Gold's Double Pressure: Strong Dollar & Margin Calls Loom
Gold prices continued their decline on Monday (February 2nd), moving further away from the $5,000/ounce level after the CME Group raised margin requirements for precious metals futures contracts. This move comes amidst a major sell-off that has occurred since market sentiment shifted following the nomination of Kevin Warsh as Federal Reserve Chair.
The latest spot gold price was around $4,636.97 per ounce at 9:16 a.m. London time, a sharp drop and extending the pressure from the previous session.
The market viewed Warsh's news as boosting the US dollar and reducing speculation that interest rates would be cut aggressively. From the market's perspective, a candidate who is perceived as being more assertive on inflation usually means the likelihood of tighter policy—a combination that tends to pressure gold.

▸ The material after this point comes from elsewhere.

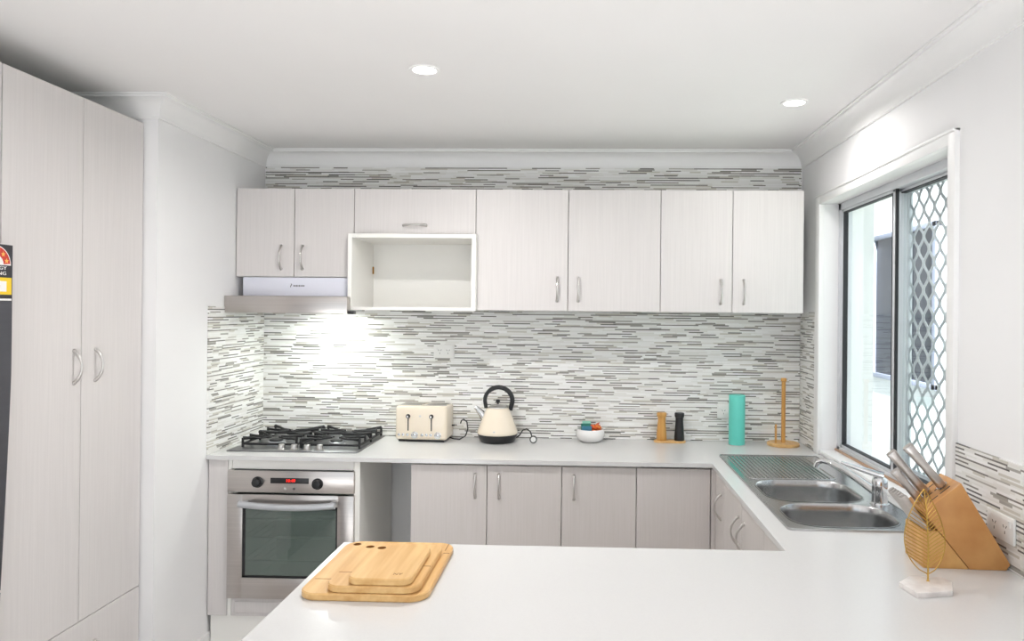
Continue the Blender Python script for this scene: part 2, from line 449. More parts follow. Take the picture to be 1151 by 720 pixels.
# ------------------------------------------------------------------ wall cabinets
YU = 3.637; YB = D-TK-.001; UZ0, UZ1 = 1.584, 2.187
def wall_cab(label, x0,x1,z0,z1, splits, handles, name='wall_cabinet'):
    c = thing(name, label, 'cabinet', ((x0+x1)/2, YB, z0), group='wall cabinets along the back wall')
    part('carcass', carcass(MB(), x0+.001,x1-.001, YU+.019, YB, z0,z1), M['white'], c, world=True)
    xs = [x0]+splits+[x1]
    for i in range(len(xs)-1):
        d = door_y(c, xs[i], xs[i+1], YU, z0, z1, M['lam'])
        for (hx,hz,rot) in handles:
            if xs[i] < hx < xs[i+1]: handle(d, (hx, YU, hz), rot)
    return c
wall_cab('short two-door wall cabinet directly over the range hood', XL+.003,-1.153,1.743,UZ1,[-1.455],[(-1.521,1.841,(0,0,0)),(-1.413,1.841,(0,0,0))])
wall_cab('low wall cabinet with one lift-up door and horizontal handle above the open niche', -1.153,-.543,1.962,UZ1,[],[(-.848,2.005,(0,PI/2,0))])
wall_cab('wide two-door wall cabinet beside the open niche, above the kettle', -.543,.371,UZ0,UZ1,[-.084],[(-.137,1.693,(0,0,0)),(-.033,1.693,(0,0,0))])
wall_cab('two-door wall cabinet nearest the window', .371,1.069,UZ0,UZ1,[.723],[(.667,1.687,(0,0,0)),(.779,1.687,(0,0,0))])

ns = thing('microwave_shelf', 'white open box niche without a door below the lift-up wall cabinet', 'shelf', (-.849, YB, 1.581))
x0,x1,y0,z0,z1,t = -1.165,-.5335,3.579,1.581,1.957,.020
part('side_panel', MB().box(x0,x0+t,y0,YB,z0,z1,.001,1), M['white'], ns, world=True)
part('side_panel', MB().box(x1-t,x1,y0,YU-.001,z0,z1,.001,1).box(x1-t-.011,x1-.011,YU-.001,YB,z0,z1), M['white'], ns, world=True)
part('top_panel', MB().box(x0+t,x1-t-.0,y0,YU-.001,z1-t,z1,.001,1).box(x0+t,x1-t-.011,YU-.001,YB,z1-t,z1), M['white'], ns, world=True)
part('bottom_panel', MB().box(x0+t,x1-t,y0,YU-.001,z0,z0+.016,.001,1).box(x0+t,x1-t-.011,YU-.001,YB,z0,z0+.016), M['white'], ns, world=True)
part('back_panel', MB().box(x0+t,x1-t-.011,YB-.008,YB,z0+.016,z1-t), M['white'], ns, world=True)
part('cable_clip', MB().box(x0+t,x0+t+.006,3.93,3.944,1.775,1.815,.002), M['brass'], ns, 'brass clip', world=True)

# ------------------------------------------------------------------ range hood
rh = thing('range_hood', 'slide-out stainless range hood with white body under the short wall cabinet', 'range hood', (-1.45, YB, 1.562))
part('body', MB().box(-1.714,-1.172,YU,YB,1.648,1.741,.003), M['hoodw'], rh, world=True)
m = MB(); m.box(-1.748,-1.172,3.575,YB,1.580,1.647,.002); 
part('canopy', m, M['steel'], rh, world=True)
m = MB(); m.box(-1.750,-1.1475,3.520,3.574,1.563,1.645,.002)
part('visor', m, M['steel'], rh, world=True)
part('end_cap', MB().box(-1.1470,-1.118,3.530,3.570,1.560,1.576,.002), M['black'], rh, world=True)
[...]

The pressure was further exacerbated by technical factors: the increase in margins makes it more expensive to hold futures positions. Traders must deposit larger amounts of funds as collateral, and this often triggers forced selling (positions being reduced/closed) during times of high volatility.
The CME stated that the margin increase took effect after the close of trading on Monday. With volatility still extreme, the gold market is now vulnerable to sharp movements due to the combination of a strong dollar and an uncertain "deleveraging" process.